ROANOKE TIMES 
                      Copyright (c) 1996, Roanoke Times

DATE: Saturday, June 29, 1996                TAG: 9607010017
SECTION: EDITORIAL                PAGE: A9   EDITION: METRO 


KEEPING THE WORLD SAFE FOR HYPOCRISY

A TRIUMPH for freedom of speech? To hear Sen. Mitch McConnell, R-Ky., tell it, the Senate's defeat this week of a campaign-finance reform bill was just that - ``a resounding victory for the First Amendment and for all Americans who want to participate in the democratic process.''

What a card that McConnell is. ``Saturday Night Live'' should book him. The vote was, in fact, a resounding victory for Washington's money game, and for those Americans who have a lot of money with which to "participate" in the process.

Corporations, unions and wealthy individuals acknowledge that they give big bucks to federal lawmakers, through political-action committees and political parties, to have ``a voice'' at the table when agendas are set, issues are discussed, bills are written and votes are cast. Robert Buker, senior vice president of United States Sugar Corp., said recently that $1,500 gets a donor ``not much'' but for $50,000 ``you'll get to whoever ... is making the decision, and you can talk to them.''

All he wants to do is talk? Call it $50,000 worth of access, Sen. McConnell, but don't try to tell us it's free speech. And maybe in Kentucky the average Joe can produce tens of thousands to have ``a voice'' like Buker's, but not in Virginia.

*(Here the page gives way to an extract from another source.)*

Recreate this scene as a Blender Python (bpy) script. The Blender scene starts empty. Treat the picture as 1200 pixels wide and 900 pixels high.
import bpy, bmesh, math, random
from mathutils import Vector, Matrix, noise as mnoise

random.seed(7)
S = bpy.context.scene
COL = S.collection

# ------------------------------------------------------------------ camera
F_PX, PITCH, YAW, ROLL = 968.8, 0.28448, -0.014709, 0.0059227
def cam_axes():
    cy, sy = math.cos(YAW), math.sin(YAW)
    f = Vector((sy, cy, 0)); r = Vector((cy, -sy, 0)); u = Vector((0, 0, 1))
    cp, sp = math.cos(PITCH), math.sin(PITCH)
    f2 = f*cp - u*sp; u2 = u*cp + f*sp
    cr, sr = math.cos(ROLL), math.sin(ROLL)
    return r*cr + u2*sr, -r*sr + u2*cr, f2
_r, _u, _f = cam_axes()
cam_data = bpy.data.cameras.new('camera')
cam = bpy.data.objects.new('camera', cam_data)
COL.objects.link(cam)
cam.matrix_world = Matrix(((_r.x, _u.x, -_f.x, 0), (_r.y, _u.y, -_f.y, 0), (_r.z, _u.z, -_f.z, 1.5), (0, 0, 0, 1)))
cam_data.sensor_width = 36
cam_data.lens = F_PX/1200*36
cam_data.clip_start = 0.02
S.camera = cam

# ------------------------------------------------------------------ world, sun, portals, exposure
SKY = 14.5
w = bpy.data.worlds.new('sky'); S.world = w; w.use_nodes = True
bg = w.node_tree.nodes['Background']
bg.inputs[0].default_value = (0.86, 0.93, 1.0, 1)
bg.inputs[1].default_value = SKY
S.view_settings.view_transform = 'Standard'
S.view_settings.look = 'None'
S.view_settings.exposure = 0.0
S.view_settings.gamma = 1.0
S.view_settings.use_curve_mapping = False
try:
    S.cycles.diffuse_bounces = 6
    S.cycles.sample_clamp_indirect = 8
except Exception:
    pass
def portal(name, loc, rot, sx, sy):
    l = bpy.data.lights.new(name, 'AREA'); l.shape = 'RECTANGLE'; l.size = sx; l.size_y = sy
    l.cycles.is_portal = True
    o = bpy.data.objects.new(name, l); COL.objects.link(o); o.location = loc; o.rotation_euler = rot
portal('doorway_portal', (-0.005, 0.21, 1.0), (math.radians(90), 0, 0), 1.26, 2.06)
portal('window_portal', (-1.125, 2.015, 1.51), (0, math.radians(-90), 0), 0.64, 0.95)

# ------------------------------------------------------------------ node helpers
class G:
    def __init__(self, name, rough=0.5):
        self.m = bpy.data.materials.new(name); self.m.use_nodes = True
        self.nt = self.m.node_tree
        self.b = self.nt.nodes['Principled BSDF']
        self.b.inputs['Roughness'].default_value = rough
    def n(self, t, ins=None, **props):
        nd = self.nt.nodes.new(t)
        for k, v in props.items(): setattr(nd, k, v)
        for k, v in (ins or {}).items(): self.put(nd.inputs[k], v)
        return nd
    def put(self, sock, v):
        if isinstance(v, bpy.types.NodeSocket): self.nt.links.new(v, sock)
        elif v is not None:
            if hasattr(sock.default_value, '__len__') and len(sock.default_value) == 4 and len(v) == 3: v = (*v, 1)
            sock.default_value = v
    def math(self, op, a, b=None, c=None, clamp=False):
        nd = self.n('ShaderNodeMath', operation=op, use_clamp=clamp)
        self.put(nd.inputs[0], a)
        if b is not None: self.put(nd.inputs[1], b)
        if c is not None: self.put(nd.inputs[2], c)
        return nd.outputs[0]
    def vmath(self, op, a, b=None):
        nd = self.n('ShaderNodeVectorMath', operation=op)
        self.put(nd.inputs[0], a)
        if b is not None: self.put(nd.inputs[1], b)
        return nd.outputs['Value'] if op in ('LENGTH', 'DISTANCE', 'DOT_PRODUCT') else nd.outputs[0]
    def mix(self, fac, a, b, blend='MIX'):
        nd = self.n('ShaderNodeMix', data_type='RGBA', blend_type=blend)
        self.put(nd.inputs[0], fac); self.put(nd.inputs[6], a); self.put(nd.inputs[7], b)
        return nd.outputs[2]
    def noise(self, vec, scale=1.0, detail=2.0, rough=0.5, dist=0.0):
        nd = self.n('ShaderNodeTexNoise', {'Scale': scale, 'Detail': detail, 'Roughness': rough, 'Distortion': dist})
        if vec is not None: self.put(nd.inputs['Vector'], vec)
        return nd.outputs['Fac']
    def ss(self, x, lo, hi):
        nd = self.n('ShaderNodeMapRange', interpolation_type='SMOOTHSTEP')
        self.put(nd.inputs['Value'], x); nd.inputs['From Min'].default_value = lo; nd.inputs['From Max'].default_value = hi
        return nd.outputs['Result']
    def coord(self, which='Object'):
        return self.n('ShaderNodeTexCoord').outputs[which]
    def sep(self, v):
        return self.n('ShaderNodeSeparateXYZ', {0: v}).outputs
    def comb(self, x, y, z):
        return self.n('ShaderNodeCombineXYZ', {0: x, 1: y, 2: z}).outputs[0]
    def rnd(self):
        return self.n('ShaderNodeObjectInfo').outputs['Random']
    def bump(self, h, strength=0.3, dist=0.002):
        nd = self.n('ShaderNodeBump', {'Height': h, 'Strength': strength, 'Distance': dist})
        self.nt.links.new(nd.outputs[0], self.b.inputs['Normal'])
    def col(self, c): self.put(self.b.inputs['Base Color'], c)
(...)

The campaign-finance reform bill, killed on Tuesday with a Senate filibuster - and with the shameful help of Sen. John Warner, R-Va. - was a bipartisan attempt to reduce the corruption wherein big-money special-interest contributors call the shots in Congress, and the voice of average citizens is drowned out.

The defeated measure, among other things, sought to restrict PAC contributions to federal candidates. It also would have ended unlimited ``soft money'' donations to political parties, a money-laundering scheme to circumvent the limits affecting direct contributions to candidates. A lamentable Supreme Court decision the day after the bill's defeat is likely to bring wider use of the soft-money loophole.

McConnell suggests, laughably, that the measure would have unfairly protected incumbents against challengers.

OK, so how does he explain the fact that, under the existing system, congressional incumbents got more than $59 million from PACs last year, compared to less than $4 million for challengers? The status quo is what protects incumbents - who, of course, get to vote on reform bills.

McConnell tells another good one: The public doesn't really care about campaign financing.

Oh? Then why in several states have voters overwhelmingly approved ballot proposals to diminish the influence of money? Why in 1994, in district after district, did they elect candidates who promised to get Congress out of servitude to special-interest contributors?

The public isn't stupid. It may be more interested in health-care reform than, say, the price of Buker's sugar, but it knows that checkbook politics have influenced the outcome of bills pertaining to both. And to virtually everything else that can affect our lives, from the minimum wage to environmental protection.

Incidentally, if McConnell feels so strongly about freedom of speech and the democratic process, why a filibuster to stop the reform bill from being openly debated and voted up or down on its merits?